【学長インタビュー】生成AIの発達、理系教育どう変わる? 東京理科大・石川学長
■学長インタビュー(東京理科大学)
明治期に東京大学の卒業生たちが「理学の普及」を目指して創設し、140年以上の歴史を持つ東京理科大学。2023年度には、「学問分野を越えて連携し、『新しい価値』を創造する理工系人材」の育成を掲げて、「創域理工学部」と「先進工学部」を再編し、また24年度入試から「総合型選抜(女子)」を新設するなど、積極的な動きが見られます。10年後の社会や大学がどうなるのか、今後の社会に求められる人材について石川正俊学長に聞きました。 【写真】大学生の起業、なぜ増えた? 専門家「何から始めたらいい?と、毎日相談が来る」
――生成AIに見られるようにテクノロジーの発達が著しい現代ですが、石川学長は「10年後の世界」はどうなっていると考えますか。そのときに日本の大学には何が必要でしょうか。 今の社会は、科学技術をベースに動いています。科学技術が社会の変革を牽引している、というのが重要なポイントです。ですから、社会とそこに生きる人たちは、科学技術に対してきちんとした知識とスキルを持たなければなりません。 生成AIのような技術が進歩すると、知っているだけの知識には価値がなくなり、それをどのように使うかが問われ、真の創造力が要求されるようになります。知識の集約ではAIに負けてしまいますから、大学は今までのような知識の集約拠点ではなく、知能の集約拠点、要するに知識を使う場所であるべきでしょう。皆さんも、今や何か知りたければネットで検索しますよね。大学は、そこに行けば知識が得られる場所ではなく、知識や科学技術を駆使して、自分で新しいことを生み出す拠点に変化すべきです。

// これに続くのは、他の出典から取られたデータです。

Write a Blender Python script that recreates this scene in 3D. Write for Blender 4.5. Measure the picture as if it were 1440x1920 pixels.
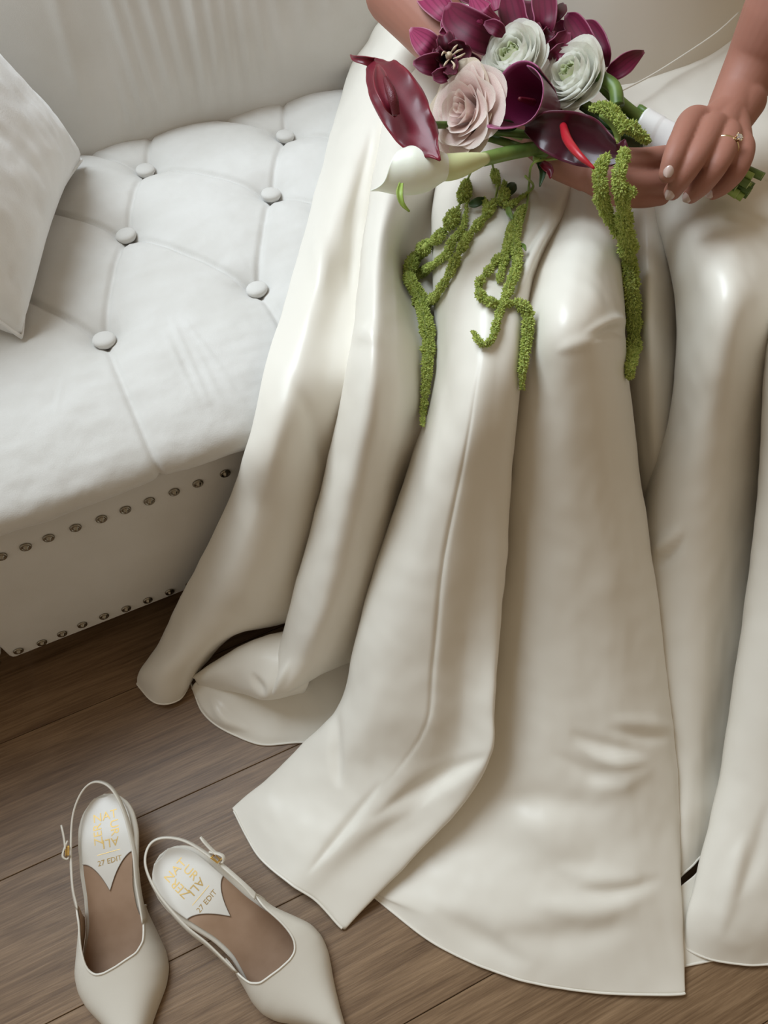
import bpy, bmesh, math, random
import numpy as np
from mathutils import Vector, Matrix, Quaternion, noise as mnoise

for _o in list(bpy.data.objects):
    bpy.data.objects.remove(_o)
SC = bpy.context.scene
COL = SC.collection
random.seed(7)
PI = math.pi

# ------------------------------------------------------------------ camera
FPX = 1450.0                                   # focal length in pixels of the 1440x1920 frame
CAM = np.array([.156, -.4946, .92])
PITCH, YAW = math.radians(57.1), math.radians(25.1)
FH = np.array([math.sin(YAW), math.cos(YAW), 0.])
RT = np.array([math.cos(YAW), -math.sin(YAW), 0.])
FW = FH * math.cos(PITCH) + np.array([0, 0, -math.sin(PITCH)])
UP = FH * math.sin(PITCH) + np.array([0, 0, math.cos(PITCH)])
cd = bpy.data.cameras.new('camera')
cd.sensor_fit = 'VERTICAL'
cd.sensor_height = 24.0
cd.lens = 24.0 * FPX / 1920.0
cd.clip_start = .01
co = bpy.data.objects.new('camera', cd)
COL.objects.link(co)
co.matrix_world = Matrix(((RT[0], UP[0], -FW[0], CAM[0]), (RT[1], UP[1], -FW[1], CAM[1]),
                          (RT[2], UP[2], -FW[2], CAM[2]), (0, 0, 0, 1)))
SC.camera = co

# ------------------------------------------------------------------ world, daylight, exposure
w = bpy.data.worlds.new('World')
SC.world = w
w.use_nodes = True
bg = w.node_tree.nodes['Background']
bg.inputs[0].default_value = (1.0, .80, .56, 1)
bg.inputs[1].default_value = .315


def window_light(name, loc, target, sx, sy, power, col):
    ld = bpy.data.lights.new(name, 'AREA')
    ld.shape = 'RECTANGLE'
    ld.size, ld.size_y = sx, sy
    ld.energy = power
    ld.color = col
    lo = bpy.data.objects.new(name, ld)
    COL.objects.link(lo)
    lo.location = loc
    d = Vector(target) - Vector(loc)
    lo.rotation_euler = d.to_track_quat('-Z', 'Y').to_euler()
    return lo


window_light('window_daylight', (-.25, .90, 2.12), (.22, -.05, .30), 1.40, 1.10, 55, (.80, .91, 1.0))
SC.view_settings.view_transform = 'Standard'
SC.view_settings.look = 'None'
SC.view_settings.exposure = 0.0
SC.view_settings.gamma = 1.0
SC.view_settings.use_curve_mapping = False
SC.cycles.use_denoising = True
SC.cycles.max_bounces = 8


# ------------------------------------------------------------------ pixel <-> place helpers (used only to measure)
def ray(x, y):
    return FW + RT * ((x - 720) / FPX) - UP * ((y - 960) / FPX)


def PZ(x, y, z):
    r = ray(x, y)
    return CAM + r * ((z - CAM[2]) / r[2])


def PY(x, y, Y):
    r = ray(x, y)
    return CAM + r * ((Y - CAM[1]) / r[1])


def V(p):
    return Vector((float(p[0]), float(p[1]), float(p[2])))


# ------------------------------------------------------------------ object helpers
def tag(o, label=None, cat=None, group=None, kind=None):
    if label: o['label'] = label
    if cat: o['category'] = cat
    if group: o['group'] = group
    if kind: o['kind'] = kind
    return o


def empty(name, loc=(0, 0, 0)):
    o = bpy.data.objects.new(name, None)
    o.empty_display_size = .05
    COL.objects.link(o)
    o.location = loc
    o['_at'] = [float(c) for c in loc]
    return o


def adopt(o, parent):
    """parent o but keep it where it is: meshes sit at the origin, empties at their own place"""
    o.parent = parent
    if parent.type == 'EMPTY':
        o.matrix_parent_inverse = Matrix.Translation(-Vector(parent['_at']))


def link(name, me, mat=None, parent=None, smooth=True):
    """object from a mesh given in world coordinates; children keep world position"""
    o = bpy.data.objects.new(name, me)
    COL.objects.link(o)
    if mat is not None:
        for m in (mat if isinstance(mat, (list, tuple)) else [mat]):
            me.materials.append(m)
    if smooth:
        me.polygons.foreach_set('use_smooth', [True] * len(me.polygons))
    if parent is not None:
        adopt(o, parent)
    return o


def mesh(verts, faces):
    me = bpy.data.meshes.new('m')
    me.from_pydata([tuple(map(float, v)) for v in verts], [], faces)
    me.update()
    return me


def grid_mesh(P, closed_u=False, closed_v=False):
    """P[r][c][3] -> quad mesh"""
    P = np.asarray(P, float)
    R, C = P.shape[:2]
    f = []
    for r in range(R if closed_u else R - 1):
        for c in range(C if closed_v else C - 1):
            a, b = r, (r + 1) % R
            d, e = c, (c + 1) % C
            f.append((a * C + d, a * C + e, b * C + e, b * C + d))
    return mesh(P.reshape(-1, 3), f)


def cr(pts, n, closed=False):
    """Catmull-Rom through pts (k,d) -> n samples"""
    p = np.asarray(pts, float)
    k = len(p)
    if k == 2 and not closed:
        t = np.linspace(0, 1, n)[:, None]
        return p[0] * (1 - t) + p[1] * t
    if closed:
        u = np.linspace(0, k, n, endpoint=False)
        i = np.floor(u).astype(int)
        t = (u - i)
        g = lambda j: p[(i + j) % k]
    else:
        u = np.linspace(0, k - 1, n)
        i = np.minimum(np.floor(u).astype(int), k - 2)
        t = u - i
        e = np.concatenate([(2 * p[0] - p[1])[None], p, (2 * p[-1] - p[-2])[None]])
        g = lambda j: e[i + 1 + j]
    t = t.reshape((-1,) + (1,) * (p.ndim - 1))
    a, b, c, d = g(-1), g(0), g(1), g(2)
    return .5 * (2 * b + (c - a) * t + (2 * a - 5 * b + 4 * c - d) * t ** 2 + (3 * b - a - 3 * c + d) * t ** 3)


def patch(ctrl, nu, nv):
    c = np.asarray(ctrl, float)
    a = cr(c, nu)                      # along rows
    return cr(a.transpose(1, 0, 2), nv).transpose(1, 0, 2)


def zgrid(rows):
    return clear_sofa(np.array([[PZ(*p) for p in r] for r in rows]))


def clear_sofa(P, ymin=-.031, ztop=.386):
    """cloth cannot sink into the sofa: slide such points back towards the viewer's side onto its surface"""
    P = np.array(P, float)
    r = P - CAM
    ty = (ymin - CAM[1]) / np.where(np.abs(r[..., 1]) < 1e-6, 1e-6, r[..., 1])
    ty = np.where(r[..., 1] > 0, ty, 9.)
    tz = (ztop - CAM[2]) / r[..., 2]
    te = np.maximum(ty, tz)
    t = np.minimum(1., te)
    return CAM + r * t[..., None]


def frames(path):
    path = np.asarray(path, float)
    t = np.gradient(path, axis=0)
    t /= np.linalg.norm(t, axis=1)[:, None] + 1e-12
    n = np.zeros_like(t)
    ref = np.array([0, 0, 1.]) if abs(t[0][2]) < .9 else np.array([1., 0, 0])
    v = np.cross(t[0], ref)
    v /= np.linalg.norm(v)
    n[0] = v
    for i in range(1, len(t)):
        v = n[i - 1] - t[i] * (n[i - 1] @ t[i])
        n[i] = v / (np.linalg.norm(v) + 1e-12)
    return t, n, np.cross(t, n)


def tube(path, rad, seg=10, cap=True, squash=None):
    path = np.asarray(path, float)
    n = len(path)
    rad = np.broadcast_to(np.asarray(rad, float), (n,)) if np.ndim(rad) < 1 or len(np.atleast_1d(rad)) == n else np.interp(
        np.linspace(0, 1, n), np.linspace(0, 1, len(rad)), rad)
    t, a, b = frames(path)
    vs = []
    for i in range(n):
        for k in range(seg):
            th = 2 * PI * k / seg
            vs.append(path[i] + rad[i] * (math.cos(th) * a[i] + math.sin(th) * b[i] * (squash or 1)))
    f = [(i * seg + k, i * seg + (k + 1) % seg, (i + 1) * seg + (k + 1) % seg, (i + 1) * seg + k)
         for i in range(n - 1) for k in range(seg)]
    if cap:
        f.append(tuple(range(seg))[::-1])
        f.append(tuple((n - 1) * seg + k for k in range(seg)))
    return vs, f


def join_vf(parts):
    vs, fs = [], []
    for v, f in parts:
        o = len(vs)
        vs += list(v)
        fs += [tuple(i + o for i in q) for q in f]
    return vs, fs


def ribbon(path, wdir, width, thick):
    """flat strap: rectangular section, wdir[i] = direction of its width"""
    path = np.asarray(path, float)
    n = len(path)
    t = np.gradient(path, axis=0)
    t /= np.linalg.norm(t, axis=1)[:, None]
    wd = np.asarray(wdir, float)
    wd = wd - t * np.sum(wd * t, axis=1)[:, None]
    wd /= np.linalg.norm(wd, axis=1)[:, None]
    nn = np.cross(t, wd)
    wv = np.broadcast_to(np.asarray(width, float), (n,))
    vs = []
    prof = [(-.5, -.3), (-.42, -.5), (.42, -.5), (.5, -.3), (.5, .3), (.42, .5), (-.42, .5), (-.5, .3)]
    for i in range(n):
        for a, b in prof:
            vs.append(path[i] + wd[i] * a * wv[i] + nn[i] * b * thick)
    k = len(prof)
    f = [(i * k + j, i * k + (j + 1) % k, (i + 1) * k + (j + 1) % k, (i + 1) * k + j) for i in range(n - 1) for j in range(k)]
    f += [tuple(range(k))[::-1], tuple((n - 1) * k + j for j in range(k))]
    return vs, f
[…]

――そうした形になっていくとしたら、理系の教育はどうしたらいいでしょうか。 「科学技術」という単語を考えてみると、「科学」はわかること、知ること、分析することを表します。分析をベースに新しい真理を探究するのが「科学」です。それに対して「技術」は、新たに何かを作るためのものです。ですから、新しいものを作り出すには、科学と技術の両方が必要です。例えば、電気自動車を作っているときに、何かわからないことが起きたら、「科学(知ること)」が必要ですし、わかった上でまた「技術(作ること)」に戻ればよい。科学と技術を行ったり来たりしながら進むのです。今、日本に足りていないのは「科学」ではなく、「技術」のほうだと感じます。「技術」は、何もないところに、新しく何かを作る構成力と創造力が要求されます。グーグルやメタに代表される米国のIT企業は、すでに存在していた問題を解いたのではなく、新しいものを作ったわけです。 ――課題と思われていなかったところに新しいものを生み出したわけですね。 この構図を日本は取り入れないといけません。価値があるかどうかわからないものに対してチャレンジする力が必要で、その力がないと新しいものは生み出せません。「科学」と「技術」の両方を扱う能力をバランスよく育めば、知識を使って新しい価値を生み出すことにつながります。自らオリジナリティーがあるものを作っていけるよう、独創性を育んでいく必要があります。